### What is needed
Quote verbatim every line from the line containing "-60)], 3), 0.9)" to the line containing "1000)], 2.5), 0.7)", inclusive of both, and no other line.
——————
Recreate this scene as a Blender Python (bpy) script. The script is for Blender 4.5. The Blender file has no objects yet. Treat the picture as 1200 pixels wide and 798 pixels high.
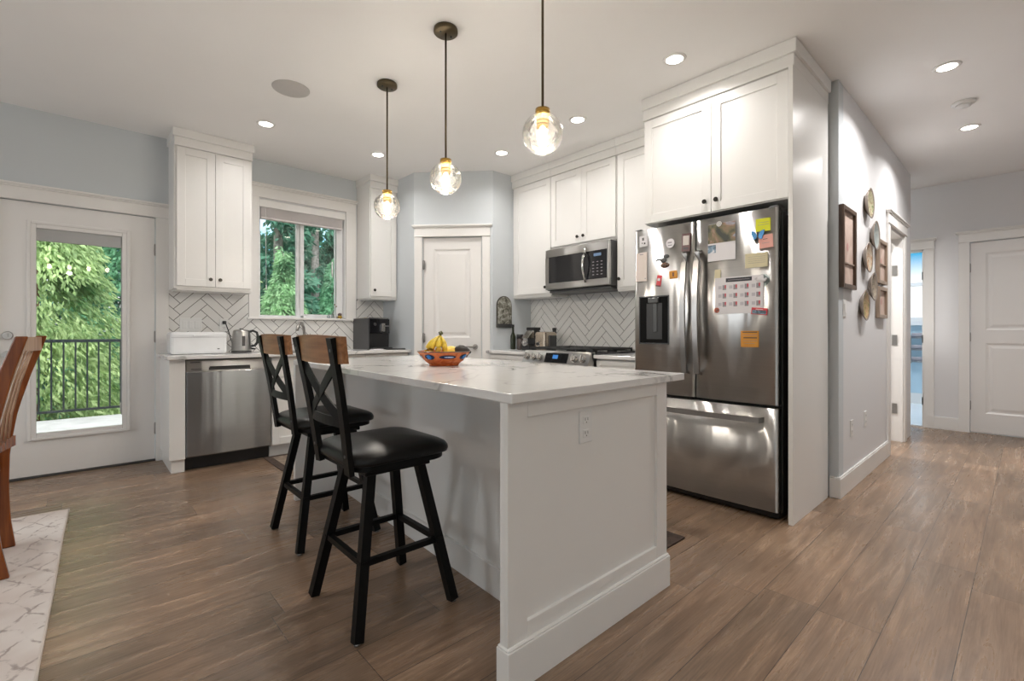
import bpy, bmesh, math, random
import numpy as np
from mathutils import Vector, Matrix
random.seed(7); rng = np.random.default_rng(7)
S = bpy.context.scene
C = S.collection
R = math.radians
PI = math.pi

# ------------------------------------------------------------------ camera
cam = bpy.data.cameras.new('camera'); cam_o = bpy.data.objects.new('camera', cam); C.objects.link(cam_o)
cam.sensor_width = 36; cam.lens = 553.2 / 1200 * 36; cam.shift_y = -10 / 1200; cam.clip_start = .05; cam.clip_end = 200
cam_o.location = (0, 0, 1.10); cam_o.rotation_euler = (R(90), 0, R(47.608 - 90))
S.camera = cam_o
S.view_settings.view_transform = 'Standard'; S.view_settings.look = 'None'; S.view_settings.gamma = 1
S.view_settings.use_curve_mapping = False; S.view_settings.exposure = 0.40
S.cycles.use_denoising = True
S.cycles.max_bounces = 8; S.cycles.diffuse_bounces = 5; S.cycles.glossy_bounces = 4; S.cycles.transparent_max_bounces = 12
S.cycles.sample_clamp_indirect = 6; S.cycles.caustics_reflective = False; S.cycles.caustics_refractive = False

SKY = 2.4          # sky brightness
SKY_SOUTH = 5.0     # south side of the sky, made brighter to light the island end
DOWN_W = 3.8       # each ceiling downlight
BULB_W = 11.0       # each pendant bulb
DOWN_COL = (1, .97, .94)
WINDOW_W = 20.0    # daylight entering by the west window beside the dining area
HALL_W = 15.0

wl = bpy.data.lights.new('west_window_daylight', 'AREA'); wl.shape = 'RECTANGLE'; wl.size = .8; wl.size_y = 1.0; wl.energy = WINDOW_W; wl.color = (.93, .97, 1)
wo = bpy.data.objects.new('west_window_daylight', wl); C.objects.link(wo); wo.location = (-3.62, 3.85, 1.55); wo.rotation_euler = (R(90), 0, R(-90)); wo.rotation_euler = Vector((1, -.3, -.1)).to_track_quat('-Z', 'Y').to_euler()

# ------------------------------------------------------------------ world
w = bpy.data.worlds.new('sky'); S.world = w; w.use_nodes = True
nt = w.node_tree; nt.nodes.clear()
tc = nt.nodes.new('ShaderNodeTexCoord'); sx = nt.nodes.new('ShaderNodeSeparateXYZ')
nt.links.new(tc.outputs['Generated'], sx.inputs[0])
def ramp(tree, fac, stops, interp='LINEAR'):
    r = tree.nodes.new('ShaderNodeValToRGB'); r.color_ramp.interpolation = interp
    e = r.color_ramp.elements
    while len(e) < len(stops): e.new(.5)
    for q, (p, c) in zip(e, stops):
        q.position = p; q.color = (*c, 1) if len(c) == 3 else c
    tree.links.new(fac, r.inputs[0]); return r.outputs[0]
skyc = ramp(nt, sx.outputs[2], [(0, (.45, .47, .48)), (.085, (.42, .45, .47)), (.125, (.02, .17, .30)), (.17, (.15, .4, .55)), (.25, (.85, .92, .97)), (.4, (1, .97, .92))])
wst = ramp(nt, sx.outputs[0], [(0, (1, 1, 1)), (.001, (1, 1, 1))])
m1 = nt.nodes.new('ShaderNodeMath'); m1.operation = 'MULTIPLY'; m1.inputs[1].default_value = -1
nt.links.new(sx.outputs[1], m1.inputs[0])
mr = nt.nodes.new('ShaderNodeMapRange'); mr.inputs[1].default_value = .3; mr.inputs[2].default_value = .9
mr.inputs[3].default_value = SKY; mr.inputs[4].default_value = SKY_SOUTH
nt.links.new(m1.outputs[0], mr.inputs[0])
bg = nt.nodes.new('ShaderNodeBackground'); out = nt.nodes.new('ShaderNodeOutputWorld')
nt.links.new(skyc, bg.inputs[0]); nt.links.new(mr.outputs[0], bg.inputs[1]); nt.links.new(bg.outputs[0], out.inputs[0])

# ------------------------------------------------------------------ materials
def mat(name, col, rough=.5, metal=0, spec=.5, noise=0, nscale=8, bump=0, bscale=60, aniso=0, coat=0, stretch=None, emit=None, estr=0):
    m = bpy.data.materials.new(name); m.use_nodes = True
    t = m.node_tree; b = t.nodes['Principled BSDF']
    b.inputs['Base Color'].default_value = (*col, 1); b.inputs['Roughness'].default_value = rough
    b.inputs['Metallic'].default_value = metal; b.inputs['Specular IOR Level'].default_value = spec
    b.inputs['Coat Weight'].default_value = coat
    if emit: b.inputs['Emission Color'].default_value = (*emit, 1); b.inputs['Emission Strength'].default_value = estr
    c = t.nodes.new('ShaderNodeTexCoord'); mp = t.nodes.new('ShaderNodeMapping')
    t.links.new(c.outputs['Object'], mp.inputs[0])
    if stretch: mp.inputs['Scale'].default_value = stretch
    n = t.nodes.new('ShaderNodeTexNoise'); n.inputs['Scale'].default_value = nscale; n.inputs['Detail'].default_value = 3
    t.links.new(mp.outputs[0], n.inputs[0])
    k = noise if noise else .02
    lo = tuple(max(0, x * (1 - k)) for x in col); hi = tuple(min(1, x * (1 + k)) for x in col)
    t.links.new(ramp(t, n.outputs[0], [(.3, lo), (.7, hi)]), b.inputs['Base Color'])
    if bump:
        n2 = t.nodes.new('ShaderNodeTexNoise'); n2.inputs['Scale'].default_value = bscale
        t.links.new(mp.outputs[0], n2.inputs[0])
        bp = t.nodes.new('ShaderNodeBump'); bp.inputs['Strength'].default_value = bump; bp.inputs['Distance'].default_value = .002
        t.links.new(n2.outputs[0], bp.inputs['Height']); t.links.new(bp.outputs[0], b.inputs['Normal'])
    if aniso:
        b.inputs['Anisotropic'].default_value = aniso
        tg = t.nodes.new('ShaderNodeTangent'); tg.direction_type = 'RADIAL'; tg.axis = 'Z'
        t.links.new(tg.outputs[0], b.inputs['Tangent'])
    return m
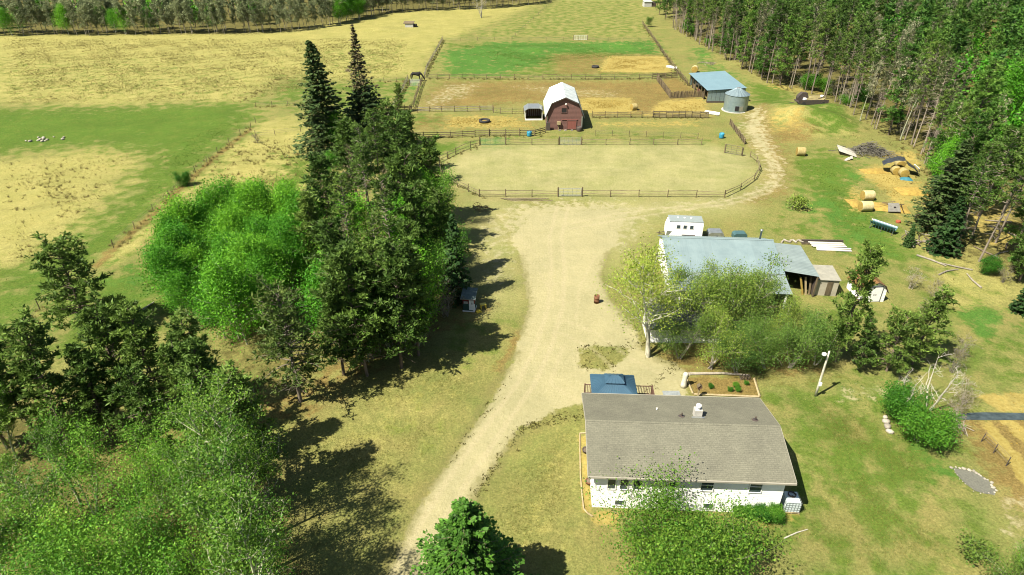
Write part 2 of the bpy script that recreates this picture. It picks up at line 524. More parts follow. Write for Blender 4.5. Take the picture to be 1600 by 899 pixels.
# straw and hay
for q, k in (([(905, 153), (985, 153), (993, 176), (908, 178)], 1), ([(950, 88), (1042, 88), (1050, 114), (935, 112)], 1), ([(1030, 158), (1100, 154), (1112, 182), (1010, 182)], .9), ([(700, 180), (800, 180), (840, 200), (690, 202)], .65),
             ([(925, 190), (1100, 186), (1100, 200), (935, 200)], .5), ([(1190, 186), (1250, 176), (1262, 206), (1200, 212)], .45), ([(1330, 296), (1346, 296), (1346, 332), (1328, 330)], .9), ([(1336, 268), (1400, 250), (1440, 290), (1405, 345), (1385, 300)], .9),
             ([(1375, 240), (1430, 235), (1440, 262), (1400, 272)], .9), ([(1522, 616), (1700, 608), (1700, 650), (1560, 644)], .81), ([(1528, 658), (1546, 656), (1700, 830), (1700, 900)], .81), ([(1560, 656), (1585, 655), (1700, 760), (1700, 795)], .81),
             ([(1610, 655), (1650, 655), (1700, 700), (1700, 740)], .81), ([(1188, 128), (1300, 138), (1290, 150), (1200, 140)], .5), ([(1500, 340), (1540, 300), (1600, 330), (1600, 400), (1520, 380)], .6), ([(904, 678), (921, 676), (926, 806), (910, 800)], .8),
             ([(922, 797), (975, 800), (960, 830), (918, 812)], .8), ([(1140, 806), (1250, 800), (1240, 830), (1150, 838)], .55)):
    put(straw, zone(q, 0.35 if k in (.8, .81) else 0.8), k)
# fallen leaves under the trees
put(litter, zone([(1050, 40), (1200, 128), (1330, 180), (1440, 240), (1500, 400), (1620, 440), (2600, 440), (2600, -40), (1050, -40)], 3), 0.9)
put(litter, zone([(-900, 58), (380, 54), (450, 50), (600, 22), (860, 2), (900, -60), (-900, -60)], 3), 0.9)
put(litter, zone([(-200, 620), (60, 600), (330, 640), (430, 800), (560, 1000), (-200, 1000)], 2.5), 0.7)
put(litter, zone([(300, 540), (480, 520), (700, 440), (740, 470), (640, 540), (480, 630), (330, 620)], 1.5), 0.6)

# wheel tracks: bare compacted lanes, and the grassier ridges between and beside them
lane, ridge = np.zeros(len(GXf)), np.zeros(len(GXf))
mid = [(630, 900), (685, 800), (722, 740), (770, 672), (822, 600), (848, 545), (868, 480), (872, 420), (868, 370), (880, 320)]
for off, px_w in ((-1.0, .55), (1.0, .55)):
    P = [G(*p) for p in mid]
    put(lane, strip([(m_[0] + off * (m_[1] + 150) * .018, m_[1]) for m_ in mid], px_w, .3), .9)
for tr_ in (([(868, 470), (840, 420), (800, 380), (770, 345)], .4), ([(878, 470), (852, 415), (812, 372), (782, 340)], .4), ([(880, 500), (930, 520), (985, 560), (1040, 590)], .5), ([(875, 520), (925, 545), (975, 590), (1000, 612)], .5), ([(880, 540), (860, 600), (900, 625)], .5),
            ([(890, 350), (960, 335), (1060, 322), (1130, 315), (1190, 298), (1208, 275), (1200, 245), (1182, 220), (1172, 195), (1180, 178)], .6), ([(890, 358), (965, 344), (1062, 329), (1135, 321), (1203, 302), (1220, 276), (1212, 243), (1194, 216), (1184, 196), (1196, 180)], .6), ([(930, 400), (905, 450), (900, 500)], .4)):
    put(lane, strip(tr_[0], tr_[1], .35), .8)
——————
### Task solution
put(litter, zone([(-900, 58), (380, 54), (450, 50), (600, 22), (860, 2), (900, -60), (-900, -60)], 3), 0.9)
put(litter, zone([(-200, 620), (60, 600), (330, 640), (430, 800), (560, 1000), (-200, 1000)], 2.5), 0.7)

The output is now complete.